Observing the unobservable: the XENON1T experiment
So how can a decay this unlikely ever be detected? The answer lies in the sheer scale of the experiment. The XENON1T detector, located deep inside the Gran Sasso underground laboratory, contains two tons of ultra-pure liquid xenon. That corresponds to nearly 10,000 billion billion atoms of xenon-124.
With that much material, even an event that happens only once every 10^22 years for a single atom can, statistically, show up a few times per year in the detector as a whole. Over 177 days of operation, the team managed to observe nine decays of xenon-124.
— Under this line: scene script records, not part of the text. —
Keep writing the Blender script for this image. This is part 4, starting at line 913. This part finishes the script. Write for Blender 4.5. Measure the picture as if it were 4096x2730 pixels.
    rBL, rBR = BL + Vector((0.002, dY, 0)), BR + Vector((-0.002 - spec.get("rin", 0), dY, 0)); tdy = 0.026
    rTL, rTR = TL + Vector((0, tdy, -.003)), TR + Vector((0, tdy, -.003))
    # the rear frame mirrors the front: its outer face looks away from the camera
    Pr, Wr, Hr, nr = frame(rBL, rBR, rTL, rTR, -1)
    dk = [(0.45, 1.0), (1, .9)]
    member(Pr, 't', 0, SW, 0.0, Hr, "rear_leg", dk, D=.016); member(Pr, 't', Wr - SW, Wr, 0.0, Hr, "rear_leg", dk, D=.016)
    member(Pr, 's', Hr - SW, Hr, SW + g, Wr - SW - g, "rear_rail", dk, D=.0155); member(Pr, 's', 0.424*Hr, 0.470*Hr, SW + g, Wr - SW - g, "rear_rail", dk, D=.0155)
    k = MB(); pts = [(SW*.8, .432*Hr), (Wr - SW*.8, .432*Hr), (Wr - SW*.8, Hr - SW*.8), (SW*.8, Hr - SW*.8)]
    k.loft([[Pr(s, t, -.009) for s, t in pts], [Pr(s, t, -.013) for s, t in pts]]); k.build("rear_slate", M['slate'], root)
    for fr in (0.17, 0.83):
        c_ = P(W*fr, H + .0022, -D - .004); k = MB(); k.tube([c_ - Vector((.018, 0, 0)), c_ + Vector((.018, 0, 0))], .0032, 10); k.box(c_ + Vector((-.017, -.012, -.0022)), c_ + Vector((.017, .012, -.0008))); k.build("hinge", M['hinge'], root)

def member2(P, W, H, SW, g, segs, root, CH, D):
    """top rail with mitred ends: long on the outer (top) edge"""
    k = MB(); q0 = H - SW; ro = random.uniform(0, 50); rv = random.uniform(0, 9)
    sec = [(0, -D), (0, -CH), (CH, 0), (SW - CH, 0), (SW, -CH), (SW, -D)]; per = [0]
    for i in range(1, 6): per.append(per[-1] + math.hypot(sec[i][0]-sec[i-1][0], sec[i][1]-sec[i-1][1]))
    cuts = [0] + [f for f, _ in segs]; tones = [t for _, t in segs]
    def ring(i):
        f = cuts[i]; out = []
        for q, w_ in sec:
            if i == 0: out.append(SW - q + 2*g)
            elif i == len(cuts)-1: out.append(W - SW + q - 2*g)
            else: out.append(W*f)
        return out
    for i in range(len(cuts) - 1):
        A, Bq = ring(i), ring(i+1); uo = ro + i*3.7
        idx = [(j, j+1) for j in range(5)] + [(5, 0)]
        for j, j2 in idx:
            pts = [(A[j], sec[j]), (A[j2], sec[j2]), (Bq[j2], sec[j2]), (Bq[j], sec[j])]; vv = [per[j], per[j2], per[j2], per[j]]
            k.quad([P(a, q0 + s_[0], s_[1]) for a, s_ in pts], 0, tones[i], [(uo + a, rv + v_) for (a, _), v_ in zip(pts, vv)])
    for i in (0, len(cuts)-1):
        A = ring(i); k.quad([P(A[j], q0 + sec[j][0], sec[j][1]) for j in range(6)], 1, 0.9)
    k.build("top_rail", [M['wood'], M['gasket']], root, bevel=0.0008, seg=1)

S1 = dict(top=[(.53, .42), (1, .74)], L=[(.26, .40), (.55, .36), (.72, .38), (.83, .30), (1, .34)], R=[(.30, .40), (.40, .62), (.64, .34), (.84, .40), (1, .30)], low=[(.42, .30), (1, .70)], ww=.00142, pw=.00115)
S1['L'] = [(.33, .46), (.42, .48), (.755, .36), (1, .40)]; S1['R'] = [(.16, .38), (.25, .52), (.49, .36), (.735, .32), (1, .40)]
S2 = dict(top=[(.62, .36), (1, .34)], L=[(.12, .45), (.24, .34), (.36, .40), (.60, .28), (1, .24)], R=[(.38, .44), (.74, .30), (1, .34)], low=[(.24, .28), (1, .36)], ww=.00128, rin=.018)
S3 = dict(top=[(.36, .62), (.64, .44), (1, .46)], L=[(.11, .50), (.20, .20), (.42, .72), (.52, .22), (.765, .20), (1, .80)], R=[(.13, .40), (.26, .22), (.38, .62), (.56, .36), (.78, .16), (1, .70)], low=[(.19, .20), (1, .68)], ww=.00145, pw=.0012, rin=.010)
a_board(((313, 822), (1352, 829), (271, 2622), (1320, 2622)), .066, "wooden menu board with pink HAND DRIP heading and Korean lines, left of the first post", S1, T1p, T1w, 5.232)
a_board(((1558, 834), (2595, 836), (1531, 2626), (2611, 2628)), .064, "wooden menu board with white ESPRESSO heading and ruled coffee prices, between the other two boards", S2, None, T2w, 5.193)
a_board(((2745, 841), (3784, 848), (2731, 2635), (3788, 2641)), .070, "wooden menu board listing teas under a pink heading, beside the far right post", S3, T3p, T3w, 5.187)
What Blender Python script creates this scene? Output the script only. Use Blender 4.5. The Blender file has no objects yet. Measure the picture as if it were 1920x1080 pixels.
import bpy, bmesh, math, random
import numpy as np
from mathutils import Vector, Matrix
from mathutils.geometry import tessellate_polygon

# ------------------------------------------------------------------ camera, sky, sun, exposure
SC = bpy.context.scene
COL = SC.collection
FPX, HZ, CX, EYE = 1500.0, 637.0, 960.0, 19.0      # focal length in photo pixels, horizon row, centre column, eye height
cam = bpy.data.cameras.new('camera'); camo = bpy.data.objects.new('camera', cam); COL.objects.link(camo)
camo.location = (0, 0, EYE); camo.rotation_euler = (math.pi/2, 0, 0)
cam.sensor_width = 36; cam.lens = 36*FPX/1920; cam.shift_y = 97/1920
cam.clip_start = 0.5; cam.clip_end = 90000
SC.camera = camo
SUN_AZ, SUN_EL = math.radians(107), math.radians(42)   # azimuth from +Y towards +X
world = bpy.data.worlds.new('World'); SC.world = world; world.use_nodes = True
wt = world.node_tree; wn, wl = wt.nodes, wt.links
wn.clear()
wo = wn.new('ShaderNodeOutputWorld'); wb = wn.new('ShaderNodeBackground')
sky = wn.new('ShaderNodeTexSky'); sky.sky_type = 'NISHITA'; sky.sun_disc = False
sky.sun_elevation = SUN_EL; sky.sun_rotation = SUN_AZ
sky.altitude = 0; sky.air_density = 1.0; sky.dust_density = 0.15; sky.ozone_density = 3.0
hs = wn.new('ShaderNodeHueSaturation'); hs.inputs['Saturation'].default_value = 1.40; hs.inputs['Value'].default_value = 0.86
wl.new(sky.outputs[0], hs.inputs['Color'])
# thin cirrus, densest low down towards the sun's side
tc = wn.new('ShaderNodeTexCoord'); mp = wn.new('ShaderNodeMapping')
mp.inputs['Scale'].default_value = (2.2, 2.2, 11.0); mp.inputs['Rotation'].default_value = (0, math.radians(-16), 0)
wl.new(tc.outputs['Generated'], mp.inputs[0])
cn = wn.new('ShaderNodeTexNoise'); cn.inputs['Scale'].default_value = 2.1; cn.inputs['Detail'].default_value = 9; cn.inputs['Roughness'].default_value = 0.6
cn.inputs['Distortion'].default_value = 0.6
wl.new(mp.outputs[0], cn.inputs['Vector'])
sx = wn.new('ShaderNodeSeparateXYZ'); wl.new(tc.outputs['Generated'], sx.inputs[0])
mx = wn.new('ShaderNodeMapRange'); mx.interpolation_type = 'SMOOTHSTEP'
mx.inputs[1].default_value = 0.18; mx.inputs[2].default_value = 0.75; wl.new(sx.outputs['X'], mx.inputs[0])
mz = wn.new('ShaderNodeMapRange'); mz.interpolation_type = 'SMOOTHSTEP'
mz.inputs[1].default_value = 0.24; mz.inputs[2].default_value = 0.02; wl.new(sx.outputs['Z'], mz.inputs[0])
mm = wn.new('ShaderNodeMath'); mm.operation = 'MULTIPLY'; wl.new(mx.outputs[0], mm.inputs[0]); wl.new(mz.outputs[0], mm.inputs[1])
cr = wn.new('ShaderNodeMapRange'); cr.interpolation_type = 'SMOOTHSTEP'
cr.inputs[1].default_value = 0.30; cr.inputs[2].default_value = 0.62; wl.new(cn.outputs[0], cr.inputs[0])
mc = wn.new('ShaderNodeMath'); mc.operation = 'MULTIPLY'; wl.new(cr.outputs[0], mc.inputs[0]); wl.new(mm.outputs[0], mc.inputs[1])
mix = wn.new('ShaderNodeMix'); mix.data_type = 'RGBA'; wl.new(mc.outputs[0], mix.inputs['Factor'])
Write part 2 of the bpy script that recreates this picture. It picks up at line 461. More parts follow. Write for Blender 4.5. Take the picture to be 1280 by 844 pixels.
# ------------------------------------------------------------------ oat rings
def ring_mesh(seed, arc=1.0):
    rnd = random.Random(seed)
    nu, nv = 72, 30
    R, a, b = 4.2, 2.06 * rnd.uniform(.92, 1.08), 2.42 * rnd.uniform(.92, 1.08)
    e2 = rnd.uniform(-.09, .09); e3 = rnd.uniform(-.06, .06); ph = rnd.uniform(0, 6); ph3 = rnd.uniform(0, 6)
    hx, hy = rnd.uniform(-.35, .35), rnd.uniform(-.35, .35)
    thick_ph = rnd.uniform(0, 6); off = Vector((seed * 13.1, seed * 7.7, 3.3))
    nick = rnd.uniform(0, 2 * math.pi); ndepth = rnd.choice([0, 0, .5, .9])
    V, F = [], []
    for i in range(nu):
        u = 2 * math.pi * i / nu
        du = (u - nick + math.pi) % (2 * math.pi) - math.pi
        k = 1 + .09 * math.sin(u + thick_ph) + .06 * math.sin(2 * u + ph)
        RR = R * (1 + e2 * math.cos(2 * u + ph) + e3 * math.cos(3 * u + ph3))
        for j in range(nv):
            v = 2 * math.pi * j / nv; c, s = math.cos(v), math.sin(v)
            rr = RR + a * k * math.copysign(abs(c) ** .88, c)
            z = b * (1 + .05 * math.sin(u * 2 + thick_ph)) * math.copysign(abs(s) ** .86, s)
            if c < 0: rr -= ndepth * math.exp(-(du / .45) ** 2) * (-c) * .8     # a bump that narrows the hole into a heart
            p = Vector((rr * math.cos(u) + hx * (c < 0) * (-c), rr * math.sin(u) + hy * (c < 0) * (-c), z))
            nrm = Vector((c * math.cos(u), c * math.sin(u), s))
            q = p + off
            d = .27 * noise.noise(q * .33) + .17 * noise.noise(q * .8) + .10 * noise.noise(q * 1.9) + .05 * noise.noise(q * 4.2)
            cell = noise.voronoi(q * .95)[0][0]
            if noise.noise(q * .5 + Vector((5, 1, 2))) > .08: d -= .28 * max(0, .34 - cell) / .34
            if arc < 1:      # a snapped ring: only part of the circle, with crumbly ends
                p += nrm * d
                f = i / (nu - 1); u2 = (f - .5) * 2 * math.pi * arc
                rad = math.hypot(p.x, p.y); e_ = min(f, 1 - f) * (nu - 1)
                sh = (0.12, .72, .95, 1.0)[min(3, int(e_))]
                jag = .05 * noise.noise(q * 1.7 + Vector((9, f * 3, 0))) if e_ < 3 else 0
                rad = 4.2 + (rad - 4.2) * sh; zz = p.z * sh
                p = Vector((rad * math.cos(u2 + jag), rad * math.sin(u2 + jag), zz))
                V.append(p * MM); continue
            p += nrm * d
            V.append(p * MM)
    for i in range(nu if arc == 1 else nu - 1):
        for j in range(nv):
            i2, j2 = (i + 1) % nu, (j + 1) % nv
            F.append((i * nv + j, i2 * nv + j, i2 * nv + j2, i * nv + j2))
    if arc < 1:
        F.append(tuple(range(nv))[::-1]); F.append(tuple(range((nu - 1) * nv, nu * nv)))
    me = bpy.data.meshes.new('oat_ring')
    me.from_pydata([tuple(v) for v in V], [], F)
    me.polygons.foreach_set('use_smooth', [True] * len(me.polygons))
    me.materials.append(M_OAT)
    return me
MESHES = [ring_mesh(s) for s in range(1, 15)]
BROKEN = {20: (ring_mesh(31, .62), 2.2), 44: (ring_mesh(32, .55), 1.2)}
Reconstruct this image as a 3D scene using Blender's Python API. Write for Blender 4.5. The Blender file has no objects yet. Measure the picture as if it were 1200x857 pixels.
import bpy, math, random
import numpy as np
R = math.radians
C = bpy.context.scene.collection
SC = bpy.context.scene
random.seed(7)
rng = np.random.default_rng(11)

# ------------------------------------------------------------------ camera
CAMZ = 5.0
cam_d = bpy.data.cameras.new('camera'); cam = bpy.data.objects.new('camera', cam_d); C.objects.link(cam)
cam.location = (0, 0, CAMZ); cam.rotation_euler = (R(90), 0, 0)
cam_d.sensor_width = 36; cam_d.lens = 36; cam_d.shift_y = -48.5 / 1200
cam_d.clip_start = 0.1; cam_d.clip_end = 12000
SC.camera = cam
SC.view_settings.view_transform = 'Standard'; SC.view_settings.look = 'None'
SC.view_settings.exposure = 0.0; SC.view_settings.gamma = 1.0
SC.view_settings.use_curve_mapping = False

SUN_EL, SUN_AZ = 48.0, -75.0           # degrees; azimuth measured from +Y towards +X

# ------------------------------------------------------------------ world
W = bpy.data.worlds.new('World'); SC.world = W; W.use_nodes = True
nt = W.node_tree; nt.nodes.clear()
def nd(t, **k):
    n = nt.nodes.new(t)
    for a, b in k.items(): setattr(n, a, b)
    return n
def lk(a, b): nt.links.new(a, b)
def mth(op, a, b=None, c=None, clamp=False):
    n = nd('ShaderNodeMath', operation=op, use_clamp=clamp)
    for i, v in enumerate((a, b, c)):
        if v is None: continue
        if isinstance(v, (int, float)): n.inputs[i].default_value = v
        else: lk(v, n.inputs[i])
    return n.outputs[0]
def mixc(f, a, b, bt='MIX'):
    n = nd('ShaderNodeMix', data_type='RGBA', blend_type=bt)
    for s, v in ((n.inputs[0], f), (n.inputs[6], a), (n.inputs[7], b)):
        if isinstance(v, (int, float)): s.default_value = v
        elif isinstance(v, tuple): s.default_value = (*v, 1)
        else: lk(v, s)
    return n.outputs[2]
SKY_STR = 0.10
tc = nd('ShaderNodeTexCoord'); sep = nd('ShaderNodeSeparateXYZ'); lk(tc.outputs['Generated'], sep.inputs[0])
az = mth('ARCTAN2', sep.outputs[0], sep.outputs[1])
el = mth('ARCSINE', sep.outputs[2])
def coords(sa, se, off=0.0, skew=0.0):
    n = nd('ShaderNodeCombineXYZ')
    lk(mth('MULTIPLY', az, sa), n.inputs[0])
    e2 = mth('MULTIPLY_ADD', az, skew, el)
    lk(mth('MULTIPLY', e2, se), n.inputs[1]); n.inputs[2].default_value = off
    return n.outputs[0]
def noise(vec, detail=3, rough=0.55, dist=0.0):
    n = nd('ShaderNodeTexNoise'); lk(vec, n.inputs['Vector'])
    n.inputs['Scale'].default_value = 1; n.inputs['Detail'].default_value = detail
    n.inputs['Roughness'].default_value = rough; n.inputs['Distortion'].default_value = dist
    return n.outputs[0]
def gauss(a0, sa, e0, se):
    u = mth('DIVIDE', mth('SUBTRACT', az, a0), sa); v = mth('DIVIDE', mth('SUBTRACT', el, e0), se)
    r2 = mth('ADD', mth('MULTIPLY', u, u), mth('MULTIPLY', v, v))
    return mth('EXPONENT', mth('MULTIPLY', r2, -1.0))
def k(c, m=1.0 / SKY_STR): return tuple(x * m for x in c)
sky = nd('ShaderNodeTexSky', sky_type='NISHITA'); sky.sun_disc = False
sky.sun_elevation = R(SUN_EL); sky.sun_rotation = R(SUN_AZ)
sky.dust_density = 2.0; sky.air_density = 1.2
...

These decays do not produce visible flashes of light or dramatic explosions. They emit extremely faint signals, such as X-rays or electrons, which XENON1T’s ultra-sensitive sensors can pick up in the near-total silence of its underground environment.
The photomultiplier tubes of the Xenon1T detector, used to detect dark matter and, in this case, a rare decay. Image credit: Xenon1T
Why this is a major breakthrough
At first glance, this discovery might seem anecdotal. After all, it concerns a rare isotope in a very specific experimental setup. But its implications are much broader. To begin with, it is a technical and scientific tour de force: being able to observe such rare processes shows that our instruments have reached a remarkable level of precision.
It also opens the door to detecting other ultra-slow phenomena, such as proton decay. Some grand unification theories predict that this particle, one of the fundamental building blocks of matter, could decay with a half-life even longer than that of xenon-124 – more than 10³⁴ years, according to some estimates.
So far, no proton decay has ever been observed. But the XENON experiment demonstrates that with enough material, patience and precision, even the most improbable events can eventually be caught in the act.
A new frontier for fundamental physics
The decay of xenon-124 does not overturn our current understanding of physics, but it does confirm certain theoretical predictions and strengthens the case for models that have not yet been thoroughly tested. It also reminds us that even extremely stable isotopes are not truly eternal and that everything, even what seems frozen in time, ultimately changes.
Finally, it underscores a key lesson of modern science: just because a phenomenon is rare does not mean it is out of reach. Sometimes, all it takes is looking in the right place, for long enough, with the right tools.
The details of the study were published in the journal Nature.